- Goal of the exercise -
Output every line of the material exactly, omitting images.

_ _ _ _

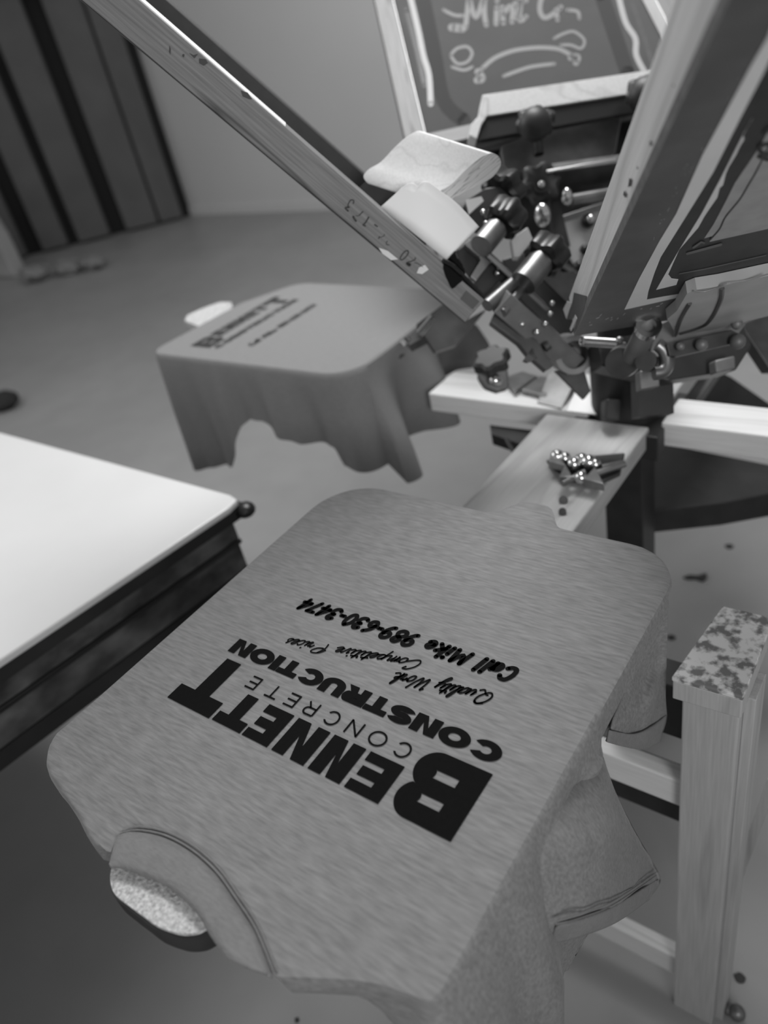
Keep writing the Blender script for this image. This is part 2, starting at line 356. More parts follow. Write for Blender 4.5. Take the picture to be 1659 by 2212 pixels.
# script and brush lettering drawn as strokes; each glyph: advance, list of strokes (x-height .55, cap 1)
SK = {
 'Q': (1.0, [[(.62,.85),(.4,1),(.1,.75),(.02,.35),(.2,.05),(.45,.1),(.68,.5),(.62,.9),(.4,1.02),(.15,.9)], [(.3,.25),(.45,.2),(.7,-.1),(.9,.0)]]),
 'u': (.46, [[(0,.2),(.1,.52),(.06,.15),(.16,.02),(.3,.2),(.4,.54),(.36,.1),(.46,.06)]]),
 'a': (.48, [[(.38,.45),(.22,.54),(.04,.3),(.08,.03),(.24,.1),(.4,.52),(.36,.08),(.48,.08)]]),
 'l': (.3, [[(0,.1),(.16,.5),(.24,.95),(.14,.98),(.06,.5),(.08,.05),(.2,.02),(.3,.12)]]),
 'i': (.26, [[(0,.12),(.1,.5),(.06,.1),(.14,.02),(.26,.12)], [(.16,.74),(.18,.78)]]),
 't': (.3, [[(0,.12),(.16,.9),(.08,.1),(.16,.02),(.3,.12)], [(-.06,.62),(.3,.66)]]),
 'y': (.46, [[(0,.2),(.1,.52),(.06,.18),(.16,.06),(.3,.2),(.42,.54),(.3,-.15),(.14,-.46),(.04,-.34),(.2,-.08),(.46,.1)]]),
 'W': (.95, [[(0,.85),(.12,.98),(.12,.4),(.2,.02),(.42,.5),(.52,.9),(.5,.3),(.6,.02),(.8,.5),(.92,1.02)]]),
 'o': (.46, [[(.26,.54),(.06,.36),(.06,.06),(.24,.02),(.36,.28),(.28,.54),(.34,.42),(.46,.44)]]),
 'r': (.36, [[(0,.3),(.1,.56),(.14,.42),(.28,.48),(.2,.1),(.26,.02),(.36,.12)]]),
 'k': (.5, [[(0,.1),(.2,.8),(.16,1.0),(.06,.6),(.04,0)], [(.06,.25),(.24,.52),(.3,.4),(.12,.26),(.28,.02),(.5,.1)]]),
 'C': (.72, [[(.5,.78),(.58,.98),(.36,1.),(.1,.7),(.03,.3),(.16,.02),(.4,.06),(.72,.3)]]),
 'm': (.68, [[(0,.1),(.1,.52),(.06,0)], [(.06,.2),(.24,.54),(.26,.4),(.24,0)], [(.26,.2),(.44,.54),(.46,.3),(.46,.06),(.54,.02),(.68,.14)]]),
 'p': (.46, [[(0,.1),(.12,.54),(-.02,-.4)], [(.08,.3),(.26,.54),(.36,.36),(.24,.04),(.08,.1)], [(.24,.04),(.46,.12)]]),
 'e': (.38, [[(0,.1),(.2,.28),(.28,.46),(.18,.54),(.04,.32),(.08,.04),(.2,.0),(.38,.14)]]),
 'v': (.42, [[(0,.4),(.08,.52),(.08,.1),(.16,.02),(.34,.5),(.42,.46)]]),
 'P': (.85, [[(.2,0),(.12,.45),(.26,.95)], [(0,.6),(.2,.95),(.56,1.02),(.68,.8),(.5,.5),(.22,.45)]]),
 'c': (.36, [[(.28,.44),(.2,.54),(.04,.32),(.08,.04),(.2,.0),(.36,.14)]]),
 's': (.34, [[(0,.08),(.2,.54),(.16,.4),(.28,.16),(.14,.0),(.0,.08)]]),
 ' ': (.42, []),
}
BK = {
 'C': (.66, [[(.56,.76),(.44,.93),(.22,.9),(.1,.5),(.16,.12),(.36,.06),(.52,.2)]]),
 'a': (.56, [[(.36,.54),(.18,.5),(.1,.25),(.2,.08),(.34,.16),(.42,.52)], [(.46,.6),(.4,.08)]]),
 'l': (.3, [[(.16,.98),(.1,.05)]]), 'M': (.88, [[(.08,.05),(.18,.92)], [(.18,.9),(.36,.3),(.64,.92)], [(.64,.92),(.72,.05)]]),
 'i': (.3, [[(.14,.58),(.1,.05)], [(.17,.86),(.18,.9)]]), 'k': (.58, [[(.14,.98),(.08,.05)], [(.1,.28),(.44,.6)], [(.2,.38),(.46,.05)]]),
 'e': (.54, [[(.12,.28),(.36,.32),(.4,.48),(.26,.58),(.12,.4),(.12,.16),(.26,.06),(.42,.16)]]), ' ': (.42, []),
 '9': (.62, [[(.48,.62),(.36,.48),(.16,.54),(.14,.8),(.34,.95),(.5,.8),(.48,.4),(.32,.1),(.2,.04)]]),
 '8': (.62, [[(.3,.54),(.14,.7),(.26,.94),(.46,.86),(.44,.64),(.3,.54),(.1,.36),(.14,.1),(.36,.06),(.5,.24),(.42,.46),(.3,.54)]]),
 '6': (.62, [[(.44,.94),(.2,.7),(.1,.3),(.22,.06),(.42,.12),(.46,.36),(.3,.5),(.14,.36)]]),
 '3': (.6, [[(.16,.84),(.32,.95),(.46,.82),(.4,.6),(.26,.52)], [(.28,.52),(.46,.42),(.44,.14),(.24,.05),(.1,.16)]]),
 '0': (.62, [[(.3,.95),(.12,.7),(.12,.26),(.28,.05),(.44,.2),(.48,.68),(.36,.94),(.3,.95)]]),
 '4': (.62, [[(.38,.05),(.44,.94)], [(.42,.92),(.08,.34)], [(.08,.3),(.54,.34)]]), '7': (.58, [[(.1,.88),(.5,.9)], [(.48,.88),(.2,.05)]]), '-': (.4, [[(.1,.4),(.3,.42)]]),
}
def lettering(text, table, x0, y0, x1, y1, cap, wid, slant, mbuild, tf, round_=True, zstep=.00000):
    total = sum(table[c][0] for c in text); L = math.hypot(x1 - x0, y1 - y0); ux, uy = (x1 - x0) / L, (y1 - y0) / L
    k = L / total; px = 0
    for c in text:
        adv, strokes = table[c]
        for st in strokes:
            sm = [(p.x, p.y) for p in catmull([(a, b, 0) for a, b in st], 5)] if len(st) > 2 else st
            pts = []
            for a, b in sm:
                X = (px + a) * k + b * cap * slant; Y = b * cap
                pts.append((x0 + X * ux - Y * uy, y0 + X * uy + Y * ux))
            for q in ribbon2(pts, wid): mbuild.flat([[tf(a, b) for a, b in q]])
        px += adv
PR2 = PR
lettering('Quality Work', SK, 34, -350, 122, -335.5, 13.5, 1.65, .42, PR2, T2)
lettering('Competitive Prices', SK, 108, -356, 242, -328, 12, 1.5, .42, PR2, T2)
lettering('Call Mike 989-630-3474', BK, 27, -381.5, 262, -380, 16.5, 4.3, .22, PR2, T2)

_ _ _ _

- Exercise response -
Keep writing the Blender script for this image. This is part 2, starting at line 356. More parts follow. Write for Blender 4.5. Take the picture to be 1659 by 2212 pixels.
# script and brush lettering drawn as strokes; each glyph: advance, list of strokes (x-height .55, cap 1)
SK = {
 'Q': (1.0, [[(.62,.85),(.4,1),(.1,.75),(.02,.35),(.2,.05),(.45,.1),(.68,.5),(.62,.9),(.4,1.02),(.15,.9)], [(.3,.25),(.45,.2),(.7,-.1),(.9,.0)]]),
 'u': (.46, [[(0,.2),(.1,.52),(.06,.15),(.16,.02),(.3,.2),(.4,.54),(.36,.1),(.46,.06)]]),
 'a': (.48, [[(.38,.45),(.22,.54),(.04,.3),(.08,.03),(.24,.1),(.4,.52),(.36,.08),(.48,.08)]]),
 'l': (.3, [[(0,.1),(.16,.5),(.24,.95),(.14,.98),(.06,.5),(.08,.05),(.2,.02),(.3,.12)]]),
 'i': (.26, [[(0,.12),(.1,.5),(.06,.1),(.14,.02),(.26,.12)], [(.16,.74),(.18,.78)]]),
 't': (.3, [[(0,.12),(.16,.9),(.08,.1),(.16,.02),(.3,.12)], [(-.06,.62),(.3,.66)]]),
 'y': (.46, [[(0,.2),(.1,.52),(.06,.18),(.16,.06),(.3,.2),(.42,.54),(.3,-.15),(.14,-.46),(.04,-.34),(.2,-.08),(.46,.1)]]),
 'W': (.95, [[(0,.85),(.12,.98),(.12,.4),(.2,.02),(.42,.5),(.52,.9),(.5,.3),(.6,.02),(.8,.5),(.92,1.02)]]),
 'o': (.46, [[(.26,.54),(.06,.36),(.06,.06),(.24,.02),(.36,.28),(.28,.54),(.34,.42),(.46,.44)]]),
 'r': (.36, [[(0,.3),(.1,.56),(.14,.42),(.28,.48),(.2,.1),(.26,.02),(.36,.12)]]),
 'k': (.5, [[(0,.1),(.2,.8),(.16,1.0),(.06,.6),(.04,0)], [(.06,.25),(.24,.52),(.3,.4),(.12,.26),(.28,.02),(.5,.1)]]),
 'C': (.72, [[(.5,.78),(.58,.98),(.36,1.),(.1,.7),(.03,.3),(.16,.02),(.4,.06),(.72,.3)]]),
 'm': (.68, [[(0,.1),(.1,.52),(.06,0)], [(.06,.2),(.24,.54),(.26,.4),(.24,0)], [(.26,.2),(.44,.54),(.46,.3),(.46,.06),(.54,.02),(.68,.14)]]),
 'p': (.46, [[(0,.1),(.12,.54),(-.02,-.4)], [(.08,.3),(.26,.54),(.36,.36),(.24,.04),(.08,.1)], [(.24,.04),(.46,.12)]]),
 'e': (.38, [[(0,.1),(.2,.28),(.28,.46),(.18,.54),(.04,.32),(.08,.04),(.2,.0),(.38,.14)]]),
 'v': (.42, [[(0,.4),(.08,.52),(.08,.1),(.16,.02),(.34,.5),(.42,.46)]]),
 'P': (.85, [[(.2,0),(.12,.45),(.26,.95)], [(0,.6),(.2,.95),(.56,1.02),(.68,.8),(.5,.5),(.22,.45)]]),
 'c': (.36, [[(.28,.44),(.2,.54),(.04,.32),(.08,.04),(.2,.0),(.36,.14)]]),
 's': (.34, [[(0,.08),(.2,.54),(.16,.4),(.28,.16),(.14,.0),(.0,.08)]]),
 ' ': (.42, []),
}
BK = {
 'C': (.66, [[(.56,.76),(.44,.93),(.22,.9),(.1,.5),(.16,.12),(.36,.06),(.52,.2)]]),
 'a': (.56, [[(.36,.54),(.18,.5),(.1,.25),(.2,.08),(.34,.16),(.42,.52)], [(.46,.6),(.4,.08)]]),
 'l': (.3, [[(.16,.98),(.1,.05)]]), 'M': (.88, [[(.08,.05),(.18,.92)], [(.18,.9),(.36,.3),(.64,.92)], [(.64,.92),(.72,.05)]]),
 'i': (.3, [[(.14,.58),(.1,.05)], [(.17,.86),(.18,.9)]]), 'k': (.58, [[(.14,.98),(.08,.05)], [(.1,.28),(.44,.6)], [(.2,.38),(.46,.05)]]),
 'e': (.54, [[(.12,.28),(.36,.32),(.4,.48),(.26,.58),(.12,.4),(.12,.16),(.26,.06),(.42,.16)]]), ' ': (.42, []),
 '9': (.62, [[(.48,.62),(.36,.48),(.16,.54),(.14,.8),(.34,.95),(.5,.8),(.48,.4),(.32,.1),(.2,.04)]]),
 '8': (.62, [[(.3,.54),(.14,.7),(.26,.94),(.46,.86),(.44,.64),(.3,.54),(.1,.36),(.14,.1),(.36,.06),(.5,.24),(.42,.46),(.3,.54)]]),
 '6': (.62, [[(.44,.94),(.2,.7),(.1,.3),(.22,.06),(.42,.12),(.46,.36),(.3,.5),(.14,.36)]]),
 '3': (.6, [[(.16,.84),(.32,.95),(.46,.82),(.4,.6),(.26,.52)], [(.28,.52),(.46,.42),(.44,.14),(.24,.05),(.1,.16)]]),
 '0': (.62, [[(.3,.95),(.12,.7),(.12,.26),(.28,.05),(.44,.2),(.48,.68),(.36,.94),(.3,.95)]]),
 '4': (.62, [[(.38,.05),(.44,.94)], [(.42,.92),(.08,.34)], [(.08,.3),(.54,.34)]]), '7': (.58, [[(.1,.88),(.5,.9)], [(.48,.88),(.2,.05)]]), '-': (.4, [[(.1,.4),(.3,.42)]]),
}
def lettering(text, table, x0, y0, x1, y1, cap, wid, slant, mbuild, tf, round_=True, zstep=.00000):
    total = sum(table[c][0] for c in text); L = math.hypot(x1 - x0, y1 - y0); ux, uy = (x1 - x0) / L, (y1 - y0) / L
    k = L / total; px = 0
    for c in text:
        adv, strokes = table[c]
        for st in strokes:
            sm = [(p.x, p.y) for p in catmull([(a, b, 0) for a, b in st], 5)] if len(st) > 2 else st
            pts = []
            for a, b in sm:
                X = (px + a) * k + b * cap * slant; Y = b * cap
                pts.append((x0 + X * ux - Y * uy, y0 + X * uy + Y * ux))
            for q in ribbon2(pts, wid): mbuild.flat([[tf(a, b) for a, b in q]])
        px += adv
PR2 = PR
lettering('Quality Work', SK, 34, -350, 122, -335.5, 13.5, 1.65, .42, PR2, T2)
lettering('Competitive Prices', SK, 108, -356, 242, -328, 12, 1.5, .42, PR2, T2)
lettering('Call Mike 989-630-3474', BK, 27, -381.5, 262, -380, 16.5, 4.3, .22, PR2, T2)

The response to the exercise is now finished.